RICHMOND, Va. (WRIC) – Two Richmond police officers facing misdemeanor assault and battery charges linked to an alleged “fogging” incident during civil unrest in May 2020 have reached an agreement with the city, but specific details of the deal remain unclear. 

Christopher Brown and Mark Janowski appeared in court Friday for a hearing where city prosecutors initially indicated that a plea agreement had been reached between the parties. When Brown was arraigned, he was stopped by Richmond Circuit Court Judge W. Reilly Marchant as he began to plead not guilty to the three misdemeanor charges.

“The commonwealth isn’t gaining anything by this…to take pleas of not guilty doesn’t advance the ball for the commonwealth,” Marchant said. “So, what are we accomplishing?” 

Commonwealth’s Attorney Colette McEachin and the attorneys for Brown and Janowski — Peter B. Baruch, Edward K. Nickel and Jacqueline M. Reiner – acknowledged that it was not the time to accept pleas in the case and the parties agreed to make a joint motion to have the case continued for six months. 

Whether the agreement makes way for the charges to be dismissed or reduced were not shared during the hearing. But McEachin and the officers’ attorneys agreed with Marchant’s assessment that Brown and Janowski would be tried on all charges if they don’t comply with the agreement by the time of the status hearing set for May 19, 2022. 

After the hearing, 8News overheard McEachin and Reiner, Brown’s attorney, mention community service as one of the stipulations of the deal but the attorneys said Monday that the case is still pending and declined to comment on the agreement. 

“We will be able to discuss this case after final resolution, but we cannot comment until that time,” Baruch wrote in an email to 8News.

Brown and Janowski were indicted by a grand jury in October 2020, the only two officers charged after the panel considered 18 counts against eight Richmond officers following the civil unrest that summer in the wake of George Floyd’s murder in Minneapolis by a police officer.

Brown and Janowski have been accused of using a type of pepper spray called O.C. fogger on three teenagers who were inside a car stopped in traffic at an intersection in the early morning hours of May 31, 2020.

In court documents, city prosecutors claim the young women, ages 17 to 19, were at a red light on North Belvedere Street when they began shouting obscenities at a group of officers in the area.

“As the victims were shouting at the police, one officer in the group of officers shouted to the victims, ‘Why don’t you get out of the car?’ Another officer in the group then said, ‘Spray ‘em, it doesn’t matter, f— it, spray ‘em.’ At that moment, Brown and Janowski left the sidewalk, walked across two travel lanes and approached the passenger side of the victims’ vehicle,” prosecutors wrote in a court filing.

Janowski then allegedly sprayed O.C. fog into the open window “at the heads and faces of the victims,” despite being trained not to do so according to the prosecutor’s filing. Brown followed up and did the same as Janowski, prosecutors claim in court documents.

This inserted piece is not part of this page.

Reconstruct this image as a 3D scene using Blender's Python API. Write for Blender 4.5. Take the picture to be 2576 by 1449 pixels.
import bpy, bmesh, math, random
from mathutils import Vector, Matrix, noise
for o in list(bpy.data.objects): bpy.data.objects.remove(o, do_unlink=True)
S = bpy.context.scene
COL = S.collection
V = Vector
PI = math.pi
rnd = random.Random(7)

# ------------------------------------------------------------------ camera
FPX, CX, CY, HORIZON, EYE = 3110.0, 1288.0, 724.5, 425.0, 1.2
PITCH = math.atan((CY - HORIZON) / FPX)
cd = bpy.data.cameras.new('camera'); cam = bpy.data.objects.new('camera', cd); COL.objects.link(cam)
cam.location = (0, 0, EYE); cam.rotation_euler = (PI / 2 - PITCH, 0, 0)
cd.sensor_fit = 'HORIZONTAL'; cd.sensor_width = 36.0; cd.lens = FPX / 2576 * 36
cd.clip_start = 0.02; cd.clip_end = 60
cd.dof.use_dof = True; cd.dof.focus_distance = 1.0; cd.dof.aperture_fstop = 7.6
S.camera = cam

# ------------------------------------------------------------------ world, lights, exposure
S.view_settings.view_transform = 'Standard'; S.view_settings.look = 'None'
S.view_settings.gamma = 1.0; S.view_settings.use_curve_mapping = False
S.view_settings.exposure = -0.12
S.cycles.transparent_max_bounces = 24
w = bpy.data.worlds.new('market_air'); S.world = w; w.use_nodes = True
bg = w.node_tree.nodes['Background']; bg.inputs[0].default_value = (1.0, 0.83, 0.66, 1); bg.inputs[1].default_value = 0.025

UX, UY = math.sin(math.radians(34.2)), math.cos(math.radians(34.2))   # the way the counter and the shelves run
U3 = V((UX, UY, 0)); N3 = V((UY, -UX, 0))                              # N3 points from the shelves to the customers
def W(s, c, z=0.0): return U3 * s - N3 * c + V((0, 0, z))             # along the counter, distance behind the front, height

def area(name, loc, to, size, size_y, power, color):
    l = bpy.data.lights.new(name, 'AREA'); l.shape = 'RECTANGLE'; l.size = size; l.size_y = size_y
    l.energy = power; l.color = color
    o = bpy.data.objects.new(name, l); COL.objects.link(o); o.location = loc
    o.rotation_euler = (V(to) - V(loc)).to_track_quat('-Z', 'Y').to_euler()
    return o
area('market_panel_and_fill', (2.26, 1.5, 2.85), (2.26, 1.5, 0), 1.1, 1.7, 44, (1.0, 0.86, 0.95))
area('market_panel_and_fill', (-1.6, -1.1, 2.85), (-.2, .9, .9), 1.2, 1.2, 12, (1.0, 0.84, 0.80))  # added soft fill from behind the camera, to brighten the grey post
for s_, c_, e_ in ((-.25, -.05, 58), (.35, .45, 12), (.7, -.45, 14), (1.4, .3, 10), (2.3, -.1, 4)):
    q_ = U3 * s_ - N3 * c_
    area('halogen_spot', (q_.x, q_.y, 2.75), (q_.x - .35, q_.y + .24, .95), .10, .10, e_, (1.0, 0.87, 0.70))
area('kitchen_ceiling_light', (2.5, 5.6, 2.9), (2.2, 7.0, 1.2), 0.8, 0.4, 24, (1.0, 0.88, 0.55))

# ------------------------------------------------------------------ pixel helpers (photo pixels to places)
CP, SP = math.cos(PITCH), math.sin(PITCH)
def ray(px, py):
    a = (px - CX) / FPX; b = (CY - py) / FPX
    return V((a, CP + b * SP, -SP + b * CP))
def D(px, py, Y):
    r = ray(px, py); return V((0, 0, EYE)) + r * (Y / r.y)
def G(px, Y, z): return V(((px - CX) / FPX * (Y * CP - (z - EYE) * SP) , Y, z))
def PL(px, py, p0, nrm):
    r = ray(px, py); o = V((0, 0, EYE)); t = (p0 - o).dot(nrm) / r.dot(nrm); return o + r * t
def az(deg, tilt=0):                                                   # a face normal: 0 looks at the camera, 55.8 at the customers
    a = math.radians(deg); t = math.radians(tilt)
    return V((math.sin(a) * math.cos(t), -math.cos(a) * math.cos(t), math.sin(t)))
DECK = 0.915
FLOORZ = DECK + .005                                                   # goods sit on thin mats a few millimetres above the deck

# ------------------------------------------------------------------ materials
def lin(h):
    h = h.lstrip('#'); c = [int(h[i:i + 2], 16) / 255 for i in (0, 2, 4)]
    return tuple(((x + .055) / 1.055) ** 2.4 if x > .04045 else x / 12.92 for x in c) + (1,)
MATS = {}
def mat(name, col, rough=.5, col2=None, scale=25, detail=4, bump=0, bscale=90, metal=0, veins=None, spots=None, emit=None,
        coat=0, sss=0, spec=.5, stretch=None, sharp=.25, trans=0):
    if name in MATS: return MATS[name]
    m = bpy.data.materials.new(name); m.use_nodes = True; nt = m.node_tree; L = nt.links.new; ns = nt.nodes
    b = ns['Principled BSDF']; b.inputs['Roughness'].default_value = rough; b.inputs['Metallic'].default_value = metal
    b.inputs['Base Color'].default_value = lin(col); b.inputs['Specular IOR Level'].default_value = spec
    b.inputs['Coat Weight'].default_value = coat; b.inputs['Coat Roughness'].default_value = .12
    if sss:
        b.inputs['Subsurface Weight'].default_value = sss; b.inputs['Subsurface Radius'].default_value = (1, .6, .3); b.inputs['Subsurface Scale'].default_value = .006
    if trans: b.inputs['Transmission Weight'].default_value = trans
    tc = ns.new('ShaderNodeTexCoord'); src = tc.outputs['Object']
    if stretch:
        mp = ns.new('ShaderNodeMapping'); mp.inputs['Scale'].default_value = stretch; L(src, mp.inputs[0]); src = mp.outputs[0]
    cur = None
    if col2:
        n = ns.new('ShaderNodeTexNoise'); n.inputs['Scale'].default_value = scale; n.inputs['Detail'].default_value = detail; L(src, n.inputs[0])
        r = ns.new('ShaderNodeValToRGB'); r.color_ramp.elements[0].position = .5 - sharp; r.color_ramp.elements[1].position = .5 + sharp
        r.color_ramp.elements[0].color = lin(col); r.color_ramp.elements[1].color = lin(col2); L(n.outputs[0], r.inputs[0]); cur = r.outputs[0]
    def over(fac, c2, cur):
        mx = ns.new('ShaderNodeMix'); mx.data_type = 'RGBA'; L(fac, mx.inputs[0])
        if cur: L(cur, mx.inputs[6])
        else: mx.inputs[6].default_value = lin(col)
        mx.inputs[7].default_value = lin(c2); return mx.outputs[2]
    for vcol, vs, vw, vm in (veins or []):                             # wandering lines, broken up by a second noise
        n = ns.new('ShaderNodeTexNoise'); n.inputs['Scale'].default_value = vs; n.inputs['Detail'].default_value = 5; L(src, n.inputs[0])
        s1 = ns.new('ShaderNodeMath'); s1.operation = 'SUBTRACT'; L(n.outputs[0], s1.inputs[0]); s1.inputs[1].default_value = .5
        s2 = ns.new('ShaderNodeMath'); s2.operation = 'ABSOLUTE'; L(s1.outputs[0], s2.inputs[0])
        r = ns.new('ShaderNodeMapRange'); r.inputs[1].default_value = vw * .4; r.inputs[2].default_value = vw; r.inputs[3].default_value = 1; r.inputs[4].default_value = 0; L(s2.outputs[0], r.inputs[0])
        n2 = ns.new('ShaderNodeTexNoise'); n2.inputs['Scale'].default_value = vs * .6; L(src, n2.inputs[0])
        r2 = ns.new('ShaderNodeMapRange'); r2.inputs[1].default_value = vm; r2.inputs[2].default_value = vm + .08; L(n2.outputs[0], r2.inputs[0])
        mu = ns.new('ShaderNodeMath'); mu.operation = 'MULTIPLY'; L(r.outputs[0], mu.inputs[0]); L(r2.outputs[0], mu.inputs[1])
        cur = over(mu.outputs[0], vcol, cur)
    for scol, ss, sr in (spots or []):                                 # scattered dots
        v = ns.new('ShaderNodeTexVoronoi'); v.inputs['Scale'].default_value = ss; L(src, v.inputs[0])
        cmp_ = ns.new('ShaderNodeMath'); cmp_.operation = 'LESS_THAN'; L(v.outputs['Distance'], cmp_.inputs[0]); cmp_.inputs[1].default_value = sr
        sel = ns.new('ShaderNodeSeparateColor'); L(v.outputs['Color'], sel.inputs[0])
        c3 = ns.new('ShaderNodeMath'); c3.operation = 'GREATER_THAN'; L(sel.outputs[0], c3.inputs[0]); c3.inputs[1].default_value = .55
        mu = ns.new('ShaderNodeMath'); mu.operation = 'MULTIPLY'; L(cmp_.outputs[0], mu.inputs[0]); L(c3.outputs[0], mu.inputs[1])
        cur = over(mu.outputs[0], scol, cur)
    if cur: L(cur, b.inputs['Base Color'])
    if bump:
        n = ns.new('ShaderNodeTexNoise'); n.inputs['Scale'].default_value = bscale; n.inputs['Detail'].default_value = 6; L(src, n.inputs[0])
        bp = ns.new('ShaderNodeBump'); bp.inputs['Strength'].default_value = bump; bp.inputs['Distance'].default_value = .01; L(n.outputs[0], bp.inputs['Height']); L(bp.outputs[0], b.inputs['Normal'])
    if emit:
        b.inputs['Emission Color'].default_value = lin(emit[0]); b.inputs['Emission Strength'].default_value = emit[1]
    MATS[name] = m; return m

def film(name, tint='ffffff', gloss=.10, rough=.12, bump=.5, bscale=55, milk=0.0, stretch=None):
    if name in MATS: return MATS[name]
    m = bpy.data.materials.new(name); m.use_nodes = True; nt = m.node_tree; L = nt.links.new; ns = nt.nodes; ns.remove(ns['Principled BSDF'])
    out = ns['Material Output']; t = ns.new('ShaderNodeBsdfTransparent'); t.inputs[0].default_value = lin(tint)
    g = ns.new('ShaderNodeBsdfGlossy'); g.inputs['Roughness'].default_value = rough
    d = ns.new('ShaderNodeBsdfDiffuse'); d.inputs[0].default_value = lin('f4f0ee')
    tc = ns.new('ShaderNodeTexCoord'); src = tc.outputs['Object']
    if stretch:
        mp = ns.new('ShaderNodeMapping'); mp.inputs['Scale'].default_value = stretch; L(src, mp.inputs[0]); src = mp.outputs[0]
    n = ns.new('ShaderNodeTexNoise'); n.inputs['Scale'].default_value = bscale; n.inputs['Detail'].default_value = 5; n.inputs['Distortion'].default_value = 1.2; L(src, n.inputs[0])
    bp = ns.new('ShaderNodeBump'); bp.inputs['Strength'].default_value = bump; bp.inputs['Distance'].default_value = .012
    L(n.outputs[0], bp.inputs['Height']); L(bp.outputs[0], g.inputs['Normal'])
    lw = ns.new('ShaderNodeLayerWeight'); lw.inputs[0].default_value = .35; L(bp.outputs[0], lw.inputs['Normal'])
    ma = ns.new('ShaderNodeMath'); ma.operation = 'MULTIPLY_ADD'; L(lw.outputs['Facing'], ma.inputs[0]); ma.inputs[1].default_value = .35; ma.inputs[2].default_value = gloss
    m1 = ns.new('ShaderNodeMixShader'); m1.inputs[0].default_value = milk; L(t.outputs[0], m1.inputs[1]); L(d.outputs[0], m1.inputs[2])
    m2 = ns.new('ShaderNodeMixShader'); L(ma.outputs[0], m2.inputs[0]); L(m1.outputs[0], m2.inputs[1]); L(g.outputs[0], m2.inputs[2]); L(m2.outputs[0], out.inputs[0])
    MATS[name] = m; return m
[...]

Prosecutors in the case say there is body-worn camera footage of the alleged incident.

In July, a spokesperson for the Richmond Police Department told 8News that Brown and Janowski are on administrative leave but did not share when they were put on leave, citing a FOIA exemption. It remains unclear whether the officers are still being paid or receiving benefits.

The department did not immediately respond to 8News’ request for comment on their job status.